Following the interview, the aide texted this reporter to “clarify” Chan’s answer: “Yes,” she wrote. “She would go on the Israel trip.”


The new 43rd District is part of a growing Republican pocket in a broader Southern Brooklyn area that includes large numbers of Orthodox Jews, Asian and Russian immigrants, and a historic if decreasing base of Italians. Republicans flipped one Council seat and three Assembly seats, in 2021 and 2022, respectively, in South Brooklyn.

Whichever of these three self-described moderate Democrats wins the primary will likely face a tough battle in the general election against either Ying Ying Tan or Vito LaBella, who are vying for the Republican nomination.

The Republican Curtis Sliwa won 60% of the new 43rd Council District in the most recent mayoral election, according to City & State. (Sliwa won just 28% of the vote across the city.)
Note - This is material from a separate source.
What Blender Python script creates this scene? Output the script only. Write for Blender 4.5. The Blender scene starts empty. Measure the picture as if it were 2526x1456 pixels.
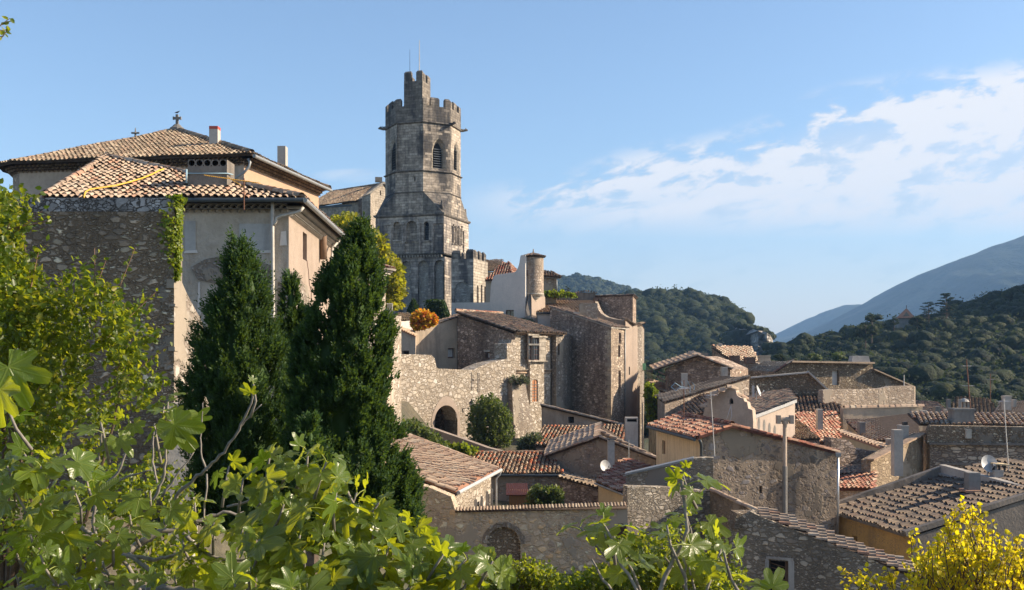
import bpy, math, random
import numpy as np
from mathutils import Vector, Matrix
R = math.radians
sc = bpy.context.scene
COL = sc.collection
random.seed(7)
rng = np.random.default_rng(7)

# ---------------------------------------------------------------- camera
W_, H_, F, HZ = 2526.0, 1456.0, 2426.0, 860.0     # the survey grid used by P(): one unit of picture width, focal length, eye level
cam_d = bpy.data.cameras.new('camera')
cam = bpy.data.objects.new('camera', cam_d)
COL.objects.link(cam)
cam.location = (0, 0, 0)
cam.rotation_euler = (R(90), 0, 0)
cam_d.sensor_width = 36.0
cam_d.lens = 36.0 * F / W_
cam_d.shift_y = (HZ - H_ / 2) / W_
cam_d.clip_start = 0.1
cam_d.clip_end = 60000
sc.camera = cam

# ---------------------------------------------------------------- render look
sc.view_settings.view_transform = 'Standard'
sc.view_settings.look = 'None'
sc.view_settings.exposure = 1.2
sc.view_settings.gamma = 1
sc.render.engine = 'CYCLES'
sc.cycles.use_denoising = True
sc.cycles.max_bounces = 6
sc.cycles.diffuse_bounces = 3
sc.cycles.glossy_bounces = 2
sc.cycles.transmission_bounces = 3
sc.cycles.transparent_max_bounces = 6
sc.cycles.volume_bounces = 0
sc.cycles.sample_clamp_indirect = 4

# ---------------------------------------------------------------- sun and sky
SUN_AZ, SUN_EL = R(88), R(27)      # clockwise from +Y
sd = Vector((math.sin(SUN_AZ) * math.cos(SUN_EL), math.cos(SUN_AZ) * math.cos(SUN_EL), math.sin(SUN_EL)))
sun_d = bpy.data.lights.new('sun', 'SUN')
sun_d.energy = 4.7
sun_d.angle = R(0.5)
sun_d.color = (1.0, 0.83, 0.62)
sun = bpy.data.objects.new('sun', sun_d)
COL.objects.link(sun)
sun.location = (200, 40, 120)
sun.rotation_euler = sd.to_track_quat('Z', 'Y').to_euler()

world = bpy.data.worlds.new('World')
sc.world = world
world.use_nodes = True
wt = world.node_tree
wt.nodes.clear()


class G:
	"""tiny helper for shader graphs"""
	def __init__(s, t):
		s.t = t

	def n(s, typ, **kw):
		nd = s.t.nodes.new(typ)
		for k, v in kw.items():
			setattr(nd, k, v)
		return nd

	def put(s, sock, v):
		if v is None:
			return
		if isinstance(v, bpy.types.NodeSocket):
			s.t.links.new(v, sock)
		else:
			if sock.type == 'RGBA' and len(v) == 3:
				v = (*v, 1)
			sock.default_value = v

	def m(s, op, a, b=None, c=None, clamp=False):
		nd = s.n('ShaderNodeMath', operation=op, use_clamp=clamp)
		for i, v in enumerate((a, b, c)):
			s.put(nd.inputs[i], v) if v is not None else None
		return nd.outputs[0]

	def vm(s, op, a, b=None):
		nd = s.n('ShaderNodeVectorMath', operation=op)
		s.put(nd.inputs[0], a)
		if b is not None:
			s.put(nd.inputs[1], b)
		return nd.outputs[0]

	def mix(s, f, a, b, mode='MIX'):
		nd = s.n('ShaderNodeMix', data_type='RGBA', blend_type=mode)
		nd.clamp_factor = True
		s.put(nd.inputs[0], f)
		s.put(nd.inputs[6], a)
		s.put(nd.inputs[7], b)
		return nd.outputs[2]

	def ramp(s, f, stops, interp='LINEAR'):
		nd = s.n('ShaderNodeValToRGB')
		cr = nd.color_ramp
		cr.interpolation = interp
		while len(cr.elements) < len(stops):
			cr.elements.new(0.5)
		for e, (p, c) in zip(cr.elements, stops):
			e.position = p
			e.color = (*c, 1) if len(c) == 3 else c
		s.put(nd.inputs[0], f)
		return nd.outputs[0]

	def ss(s, v, a, b, lo=0.0, hi=1.0):
		nd = s.n('ShaderNodeMapRange', interpolation_type='SMOOTHSTEP')
		s.put(nd.inputs[0], v)
		nd.inputs[1].default_value = a
		nd.inputs[2].default_value = b
		nd.inputs[3].default_value = lo
		nd.inputs[4].default_value = hi
		return nd.outputs[0]

	def noise(s, vec, scale, detail=4, rough=0.55, dist=0.0, dim='3D'):
		nd = s.n('ShaderNodeTexNoise', noise_dimensions=dim)
		s.put(nd.inputs['Vector'], vec)
		nd.inputs['Scale'].default_value = scale
		nd.inputs['Detail'].default_value = detail
		nd.inputs['Roughness'].default_value = rough
		nd.inputs['Distortion'].default_value = dist
		return nd.outputs[0]

	def comb(s, x, y, z):
		nd = s.n('ShaderNodeCombineXYZ')
		for i, v in enumerate((x, y, z)):
			s.put(nd.inputs[i], v)
		return nd.outputs[0]


g = G(wt)
sky = g.n('ShaderNodeTexSky', sky_type='NISHITA')
sky.sun_disc = False
sky.sun_elevation = SUN_EL
sky.sun_rotation = SUN_AZ
sky.air_density = 1.0
sky.dust_density = 0.9
sky.ozone_density = 2.8
dirn = g.n('ShaderNodeTexCoord').outputs['Generated']
sx = g.n('ShaderNodeSeparateXYZ')
g.put(sx.inputs[0], dirn)
dy = g.m('MAXIMUM', sx.outputs[1], 0.05)
u = g.m('DIVIDE', sx.outputs[0], dy)
v = g.m('DIVIDE', sx.outputs[2], dy)
# bank of thin clouds, rising to the right of the valley
v2 = g.m('SUBTRACT', v, g.m('MULTIPLY', u, 0.10))
cv = g.comb(g.m('MULTIPLY', u, 1.0), g.m('MULTIPLY', v2, 3.4), 0.0)
n1 = g.noise(cv, 5.5, 9, 0.60, 0.35)
n2 = g.noise(cv, 17.0, 6, 0.6, 0.2)
n3 = g.noise(g.comb(u, g.m('MULTIPLY', v2, 5.0), 3.7), 2.3, 2, 0.5)
up = g.n('ShaderNodeFloatCurve')
# upper and lower edge of the bank as functions of u
cm = up.mapping
cc = cm.curves[0]
pts = [(0.0, 0.150), (0.053, 0.163), (0.157, 0.180), (0.2, 0.198), (0.34, 0.229), (0.42, 0.264), (0.47, 0.274), (0.58, 0.290), (0.7, 0.305), (1.0, 0.26)]
while len(cc.points) < len(pts):
	cc.points.new(0.5, 0.5)
for q, (a, b) in zip(cc.points, pts):
	q.location = (a, b)
cm.update()
g.put(up.inputs[1], g.m('ADD', u, 0.10))
top = g.m('SUBTRACT', up.outputs[0], v)
bot = g.m('SUBTRACT', v, 0.100)
cover = g.m('MULTIPLY', g.ss(top, -0.008, 0.022), g.ss(bot, 0.0, 0.045))
cover = g.m('MULTIPLY', cover, g.ss(u, -0.09, 0.04))
cover = g.m('MULTIPLY', cover, g.ss(sx.outputs[1], 0.05, 0.2))
# puffs towards the upper edge, soft veils lower down
v3 = g.m('SUBTRACT', v, g.m('MULTIPLY', u, 0.20))
pf = g.noise(g.comb(g.m('MULTIPLY', u, 1.0), g.m('MULTIPLY', v3, 2.4), 1.3), 19.0, 9, 0.60, 0.25)
pb = g.noise(g.comb(u, g.m('MULTIPLY', v3, 2.6), 5.1), 6.0, 3, 0.5, 0.1)
pf = g.m('ADD', g.m('MULTIPLY', pf, 0.62), g.m('MULTIPLY', pb, 0.38))
puff = g.ss(g.m('ADD', pf, g.m('MULTIPLY', g.ss(top, 0.0, 0.05), 0.05)), 0.44, 0.545)
veil = g.m('MULTIPLY', g.ss(n3, 0.15, 0.48), g.m('ADD', 0.55, g.m('MULTIPLY', g.ss(pf, 0.40, 0.56), 0.45)))
veil = g.m('MULTIPLY', veil, g.ss(top, 0.02, 0.07))
dens = g.m('MAXIMUM', g.m('MULTIPLY', puff, g.ss(v, 0.12, 0.17, 0.55, 1.0)), veil)
dens = g.m('MULTIPLY', dens, cover)
dens = g.m('MAXIMUM', dens, g.m('MULTIPLY', g.ss(v, 0.005, 0.16, 0.62, 0.0), g.ss(u, -0.35, 0.25, 0.5, 1.0)))  # horizon haze painted into the sky as a pale band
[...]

And in the 17th state Senate district, a newly formed majority Asian district which overlaps the new 43rd Council District, Democrat Iwen Chu defeated the Republican Vito LaBella last November by just 215 votes.

Greenfield, the Orthodox former Councilman who is now Met Council CEO, doesn’t make political endorsements but works actively to encourage voter turnout, and says turnout will be particularly crucial this Primary Day in District 43.

“Everyone who lives in this area should vote next Tuesday — and if you are going upstate or won’t be in town, vote early,” Greenfield said. “The only way that our community is taken seriously is when we vote. Your vote can very well make the difference in this low-turnout race.”

This is a ranked-choice primary, so voters can vote for more than one candidate, ranking them in order of preference.

Voters can find their early-voting and Primary Day pollsites by clicking here https://findmypollsite.vote.nyc/

Early voting is open now through Sunday, June 25, and Primary Day is Tuesday, June 27.